Pass Health, Then Move On (Energy)

So, the economic recovery (jobs) will be delayed 6 months for health, heh? I guess it's worth the respect for those trying to pass universal health for the past 25 years and I respect that. I actually am for that because it helps much and there is still time to colate an energy component to it. It's the internationalization of health (and fuel gets us to India/Thailand for major surgeries - for the poorer/cheaper). Primary care would still need to be given in the states. So, the focus should be on preventative/holistic care. The health plan can potentially also reduce it's price tag from the implicit health synergies from more productive workers who do receive primary care. However, no new jobs (or net cost) will be created by the health plan. The private administrators that invalidate health claims would be diverted to gov't bureaucrats to ensure compliance. So, new doctors would have to be trained but their sustenance would have to be compensated by the efficiency of the workers previously not getting health insurance (in an increasing taxed commodity market - higher oil prices, etc). Investing in a new energy infrastructure creates jobs that actually reduce the costs of commodities as they prices rise. More jobs = less needed to be subsidized by gov't incentives.


  1. Addendum: the fact that we have to tax the rich and forced the poor to appropriate some of their funds to fund health care shows that the efficiency of the uninsured does not exceed the price to provide health care. So, maybe in 10 tens, the balance will shift but the 30 million uninsured will have to provide a product to grow the US which is adversely taken from what the "other hundreds of millions" of insured americans can't do. Maintaining the populace of the US healthy as a whole is generally good; but that perhaps makes for a good # of soldiers only. Social stratified societies do succeed. The innovators design new technologies to grow the society. Think Romans (had slaves), India (caste system), China (peasant class). Were those societies not prominent? they grew from technological trade. So to take (by taxing) the rich to grow the US & growing all, is not a surety. It's good by morale and everything else but certainly not a certainty.
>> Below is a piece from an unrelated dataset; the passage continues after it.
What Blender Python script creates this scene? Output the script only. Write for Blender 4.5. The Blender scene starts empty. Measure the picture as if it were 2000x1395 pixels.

  2. If the health plan promotes more doctors but most of those are NOT in primary care, then in the future, it will be harder to see a doc just for a prescription. So, in that sense, health will be worse. If it does get serious, then a specialist will take care of you but more specialist won't decrease the price because energy will be that more expensive. *So, now the efficiency gains from giving 30 mil uninsured will additionally have to be offset by the deficiency of I say 15-20% of more difficulty in seeing a primary care physician.

  3. The economic/energy plan should have been done first before the health plan; still enough time before reelections in Nov 2010. If Obama did the economy first, then the goodwill it presented would have helped out. Seeing how the health plan will be subsidized by the middle and upper middle class (the rich tend to pay a tax rate of the poor - at least according to popular convention) and the middle classes are thinning out (taking a blow) by the recession, it appears prudent to take care of them first before the poor (health). The middle class or anyone else are willing to help the poor, so don't handicap them. Make a promise to Edward Kennedy to look at it in June 2010.